◆ TASK GOAL
Answer with one number: the count of lines in the listing below that hold the word "picture".

◆ DATA IN THIS EXERCISE
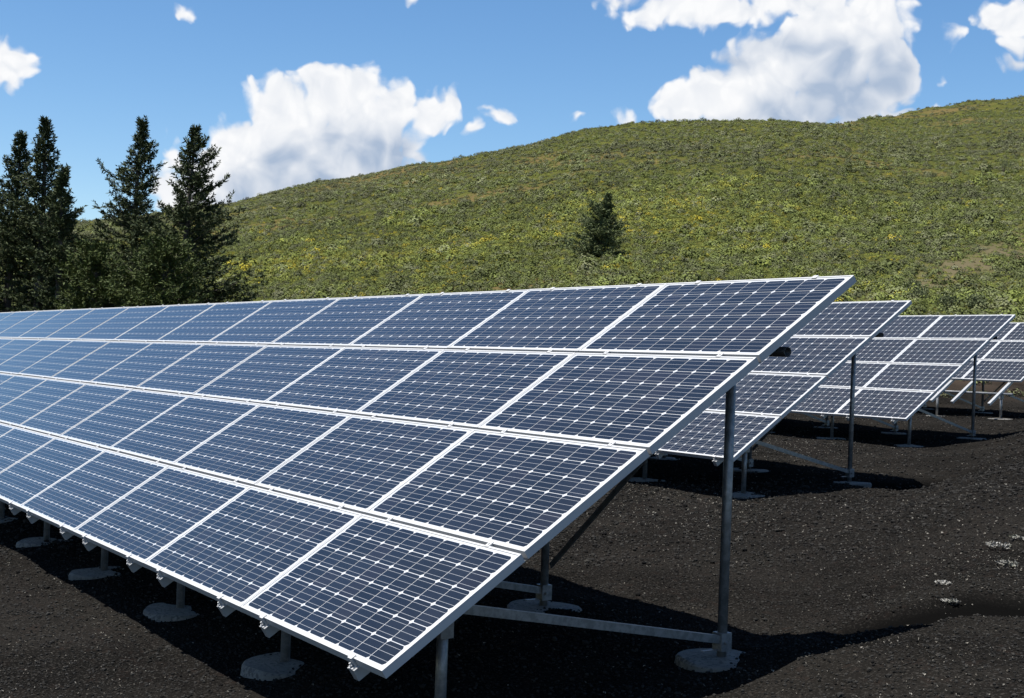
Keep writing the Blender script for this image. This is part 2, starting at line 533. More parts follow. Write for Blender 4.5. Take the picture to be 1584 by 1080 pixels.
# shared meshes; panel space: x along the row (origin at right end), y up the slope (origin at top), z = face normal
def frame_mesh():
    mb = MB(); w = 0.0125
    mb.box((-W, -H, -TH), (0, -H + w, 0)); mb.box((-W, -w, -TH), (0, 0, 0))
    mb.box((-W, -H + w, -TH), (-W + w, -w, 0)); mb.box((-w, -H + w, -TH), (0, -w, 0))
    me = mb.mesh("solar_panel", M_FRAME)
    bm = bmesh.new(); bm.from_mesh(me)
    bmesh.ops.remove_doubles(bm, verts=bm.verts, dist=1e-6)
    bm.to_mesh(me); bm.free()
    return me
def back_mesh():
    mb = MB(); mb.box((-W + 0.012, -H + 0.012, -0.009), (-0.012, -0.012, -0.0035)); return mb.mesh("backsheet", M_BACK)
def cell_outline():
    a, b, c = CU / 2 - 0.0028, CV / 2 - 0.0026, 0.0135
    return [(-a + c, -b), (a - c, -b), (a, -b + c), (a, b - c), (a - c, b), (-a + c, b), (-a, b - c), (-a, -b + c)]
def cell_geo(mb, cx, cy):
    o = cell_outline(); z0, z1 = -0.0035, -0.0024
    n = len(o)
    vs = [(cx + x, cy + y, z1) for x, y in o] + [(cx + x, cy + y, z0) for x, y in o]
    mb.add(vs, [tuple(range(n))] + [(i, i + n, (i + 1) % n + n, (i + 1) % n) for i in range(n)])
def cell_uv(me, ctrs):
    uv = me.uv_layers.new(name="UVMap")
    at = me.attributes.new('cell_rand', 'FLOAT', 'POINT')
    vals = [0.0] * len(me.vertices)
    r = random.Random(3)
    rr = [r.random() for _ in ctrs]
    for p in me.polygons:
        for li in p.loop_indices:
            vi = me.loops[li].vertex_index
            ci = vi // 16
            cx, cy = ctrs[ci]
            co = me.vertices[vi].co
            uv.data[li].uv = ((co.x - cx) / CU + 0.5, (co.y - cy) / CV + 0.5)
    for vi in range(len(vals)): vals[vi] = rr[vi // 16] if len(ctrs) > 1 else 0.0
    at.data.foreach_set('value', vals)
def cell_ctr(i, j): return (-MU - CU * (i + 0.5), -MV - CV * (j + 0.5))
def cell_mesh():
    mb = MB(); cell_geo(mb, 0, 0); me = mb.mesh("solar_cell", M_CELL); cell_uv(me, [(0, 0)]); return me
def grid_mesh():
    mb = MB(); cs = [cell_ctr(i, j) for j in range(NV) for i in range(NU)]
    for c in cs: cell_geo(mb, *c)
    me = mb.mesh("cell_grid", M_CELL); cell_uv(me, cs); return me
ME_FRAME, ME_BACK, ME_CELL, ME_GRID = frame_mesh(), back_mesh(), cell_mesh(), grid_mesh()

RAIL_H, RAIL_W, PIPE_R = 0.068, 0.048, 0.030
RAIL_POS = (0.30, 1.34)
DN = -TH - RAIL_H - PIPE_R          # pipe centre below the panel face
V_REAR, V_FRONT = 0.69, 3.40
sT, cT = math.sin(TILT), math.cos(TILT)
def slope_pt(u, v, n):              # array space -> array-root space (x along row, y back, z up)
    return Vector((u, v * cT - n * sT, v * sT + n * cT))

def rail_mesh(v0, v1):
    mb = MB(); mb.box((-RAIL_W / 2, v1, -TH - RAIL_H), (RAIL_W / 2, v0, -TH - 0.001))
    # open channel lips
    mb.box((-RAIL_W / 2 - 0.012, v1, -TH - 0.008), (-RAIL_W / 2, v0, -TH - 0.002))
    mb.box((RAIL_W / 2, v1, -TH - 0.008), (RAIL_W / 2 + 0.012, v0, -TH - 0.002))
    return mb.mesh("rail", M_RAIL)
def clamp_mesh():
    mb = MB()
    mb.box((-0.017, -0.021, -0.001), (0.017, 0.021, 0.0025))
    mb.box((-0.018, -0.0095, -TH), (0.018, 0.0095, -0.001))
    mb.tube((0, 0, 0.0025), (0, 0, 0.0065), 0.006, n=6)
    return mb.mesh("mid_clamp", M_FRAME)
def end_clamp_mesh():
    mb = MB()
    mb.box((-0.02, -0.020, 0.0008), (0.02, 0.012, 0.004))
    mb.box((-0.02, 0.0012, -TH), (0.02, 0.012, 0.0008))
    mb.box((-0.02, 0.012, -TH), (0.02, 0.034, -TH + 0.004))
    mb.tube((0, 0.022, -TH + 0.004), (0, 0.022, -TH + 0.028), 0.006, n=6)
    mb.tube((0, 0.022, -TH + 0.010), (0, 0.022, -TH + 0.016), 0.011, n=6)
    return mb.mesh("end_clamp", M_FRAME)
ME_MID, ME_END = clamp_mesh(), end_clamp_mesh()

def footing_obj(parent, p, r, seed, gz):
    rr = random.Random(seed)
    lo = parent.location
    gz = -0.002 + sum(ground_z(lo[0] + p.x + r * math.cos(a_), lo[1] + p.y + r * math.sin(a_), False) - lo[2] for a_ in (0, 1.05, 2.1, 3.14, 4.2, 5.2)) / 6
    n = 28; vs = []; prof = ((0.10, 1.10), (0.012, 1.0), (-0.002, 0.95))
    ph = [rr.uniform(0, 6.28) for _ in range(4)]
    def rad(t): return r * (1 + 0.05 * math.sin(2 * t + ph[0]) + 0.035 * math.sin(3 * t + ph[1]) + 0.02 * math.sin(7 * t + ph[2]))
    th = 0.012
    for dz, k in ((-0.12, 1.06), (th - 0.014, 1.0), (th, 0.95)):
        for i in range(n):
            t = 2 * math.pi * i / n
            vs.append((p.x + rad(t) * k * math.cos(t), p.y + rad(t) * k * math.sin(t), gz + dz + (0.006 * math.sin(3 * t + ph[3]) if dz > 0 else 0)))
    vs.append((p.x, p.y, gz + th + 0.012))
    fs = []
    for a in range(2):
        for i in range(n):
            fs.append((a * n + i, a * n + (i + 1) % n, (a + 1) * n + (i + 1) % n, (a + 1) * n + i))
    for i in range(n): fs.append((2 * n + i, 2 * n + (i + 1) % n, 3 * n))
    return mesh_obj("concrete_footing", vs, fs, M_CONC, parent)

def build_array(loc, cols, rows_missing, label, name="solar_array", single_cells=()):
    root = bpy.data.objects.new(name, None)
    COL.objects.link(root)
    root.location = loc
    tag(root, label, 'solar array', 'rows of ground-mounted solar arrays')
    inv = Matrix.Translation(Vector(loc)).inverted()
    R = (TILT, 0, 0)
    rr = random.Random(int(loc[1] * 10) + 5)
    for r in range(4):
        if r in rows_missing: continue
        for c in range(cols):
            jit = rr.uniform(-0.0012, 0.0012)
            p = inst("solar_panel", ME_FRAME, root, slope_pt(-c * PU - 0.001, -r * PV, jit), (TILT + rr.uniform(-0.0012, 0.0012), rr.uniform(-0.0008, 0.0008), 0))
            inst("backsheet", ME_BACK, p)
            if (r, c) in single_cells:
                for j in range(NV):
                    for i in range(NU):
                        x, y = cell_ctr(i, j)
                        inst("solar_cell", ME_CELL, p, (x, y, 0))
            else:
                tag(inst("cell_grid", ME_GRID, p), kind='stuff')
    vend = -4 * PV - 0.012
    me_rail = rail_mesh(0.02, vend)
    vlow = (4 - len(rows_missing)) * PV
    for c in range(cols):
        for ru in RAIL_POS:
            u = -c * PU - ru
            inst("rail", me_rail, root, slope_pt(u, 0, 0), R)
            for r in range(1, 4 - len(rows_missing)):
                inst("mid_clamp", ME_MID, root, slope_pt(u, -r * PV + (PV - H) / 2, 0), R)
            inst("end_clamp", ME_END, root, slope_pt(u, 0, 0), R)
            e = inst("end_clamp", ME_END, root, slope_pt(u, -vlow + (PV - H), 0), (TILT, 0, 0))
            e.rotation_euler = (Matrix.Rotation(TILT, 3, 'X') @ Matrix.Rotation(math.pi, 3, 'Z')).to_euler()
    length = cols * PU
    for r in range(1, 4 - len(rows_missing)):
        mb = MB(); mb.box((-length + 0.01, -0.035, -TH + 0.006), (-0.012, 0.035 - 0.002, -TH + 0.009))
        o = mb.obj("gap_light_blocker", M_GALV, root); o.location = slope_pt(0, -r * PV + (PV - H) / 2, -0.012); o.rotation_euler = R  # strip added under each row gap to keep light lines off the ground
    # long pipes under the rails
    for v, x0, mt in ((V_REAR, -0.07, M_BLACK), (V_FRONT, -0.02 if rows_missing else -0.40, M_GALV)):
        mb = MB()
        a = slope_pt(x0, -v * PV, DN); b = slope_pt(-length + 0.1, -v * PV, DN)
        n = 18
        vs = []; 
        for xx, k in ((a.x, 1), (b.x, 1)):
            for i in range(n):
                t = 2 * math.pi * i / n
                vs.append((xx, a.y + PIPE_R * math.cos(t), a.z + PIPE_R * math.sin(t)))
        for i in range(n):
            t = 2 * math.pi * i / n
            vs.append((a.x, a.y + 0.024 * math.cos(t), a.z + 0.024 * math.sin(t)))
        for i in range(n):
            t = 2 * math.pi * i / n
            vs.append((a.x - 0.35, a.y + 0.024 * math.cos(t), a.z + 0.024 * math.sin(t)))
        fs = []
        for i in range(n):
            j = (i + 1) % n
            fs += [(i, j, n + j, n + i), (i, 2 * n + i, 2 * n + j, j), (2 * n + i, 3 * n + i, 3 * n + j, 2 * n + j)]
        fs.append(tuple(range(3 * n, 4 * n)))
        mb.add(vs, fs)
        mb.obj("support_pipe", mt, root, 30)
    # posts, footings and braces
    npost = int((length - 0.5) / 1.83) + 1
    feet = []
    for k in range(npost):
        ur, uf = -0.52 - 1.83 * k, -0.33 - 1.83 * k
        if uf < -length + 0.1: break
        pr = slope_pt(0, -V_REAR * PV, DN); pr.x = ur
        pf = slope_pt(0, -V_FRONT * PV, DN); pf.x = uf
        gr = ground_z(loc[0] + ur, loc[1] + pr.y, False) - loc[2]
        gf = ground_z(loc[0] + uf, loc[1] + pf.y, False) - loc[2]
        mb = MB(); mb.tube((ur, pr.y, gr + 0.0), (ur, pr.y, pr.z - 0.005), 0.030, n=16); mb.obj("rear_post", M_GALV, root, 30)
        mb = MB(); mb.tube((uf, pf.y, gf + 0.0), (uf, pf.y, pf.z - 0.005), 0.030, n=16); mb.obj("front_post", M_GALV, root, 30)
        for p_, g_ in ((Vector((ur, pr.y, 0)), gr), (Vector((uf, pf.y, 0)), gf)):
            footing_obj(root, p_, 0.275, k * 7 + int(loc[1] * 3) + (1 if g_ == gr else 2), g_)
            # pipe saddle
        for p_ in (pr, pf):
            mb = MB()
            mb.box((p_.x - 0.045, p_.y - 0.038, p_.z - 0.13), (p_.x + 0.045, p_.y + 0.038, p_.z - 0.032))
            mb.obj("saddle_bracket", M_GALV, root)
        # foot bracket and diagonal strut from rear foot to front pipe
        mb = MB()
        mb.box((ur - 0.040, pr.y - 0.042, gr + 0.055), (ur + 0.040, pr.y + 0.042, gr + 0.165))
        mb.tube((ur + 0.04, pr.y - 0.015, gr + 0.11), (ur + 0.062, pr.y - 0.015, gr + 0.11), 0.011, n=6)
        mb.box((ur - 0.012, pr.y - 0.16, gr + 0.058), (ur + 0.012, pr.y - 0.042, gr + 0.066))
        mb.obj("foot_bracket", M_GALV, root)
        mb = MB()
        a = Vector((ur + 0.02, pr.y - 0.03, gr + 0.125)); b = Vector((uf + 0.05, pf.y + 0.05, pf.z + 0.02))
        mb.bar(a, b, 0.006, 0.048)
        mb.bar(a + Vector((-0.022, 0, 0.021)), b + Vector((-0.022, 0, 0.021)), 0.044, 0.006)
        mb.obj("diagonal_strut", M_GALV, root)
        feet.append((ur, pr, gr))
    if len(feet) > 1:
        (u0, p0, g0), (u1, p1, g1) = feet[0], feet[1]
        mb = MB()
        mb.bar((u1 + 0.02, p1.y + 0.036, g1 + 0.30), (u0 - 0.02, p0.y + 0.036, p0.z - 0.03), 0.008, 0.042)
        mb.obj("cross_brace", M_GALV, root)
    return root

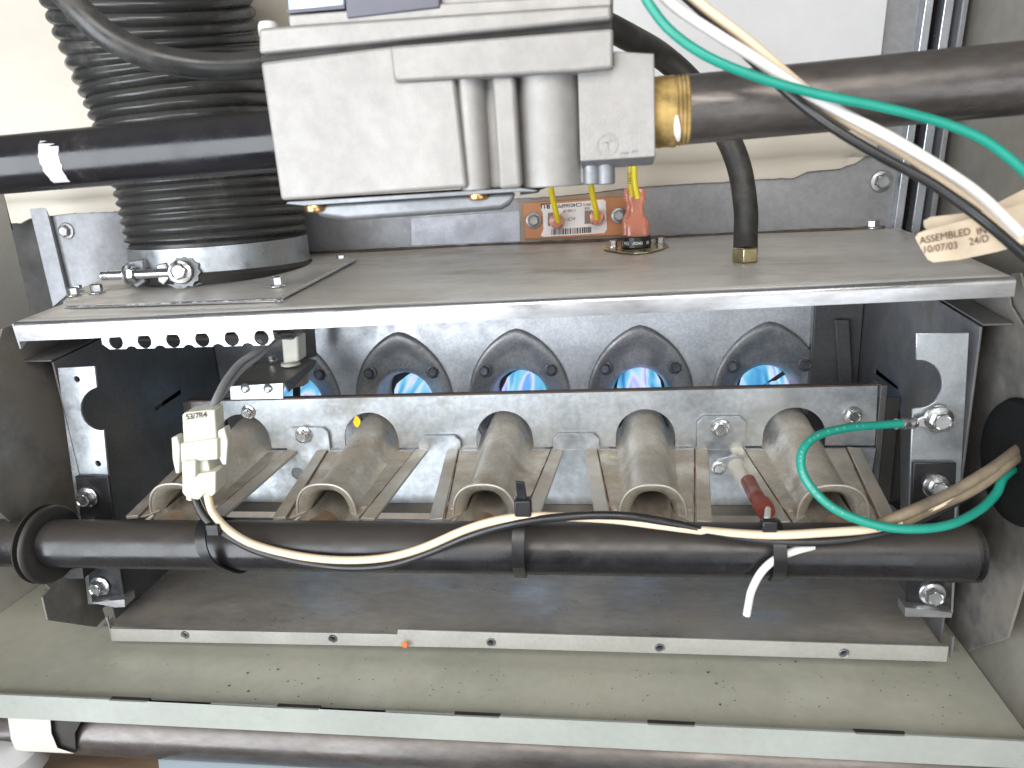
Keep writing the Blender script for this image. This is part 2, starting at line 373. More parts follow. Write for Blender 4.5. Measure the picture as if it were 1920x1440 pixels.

◆ TASK OUTPUT
2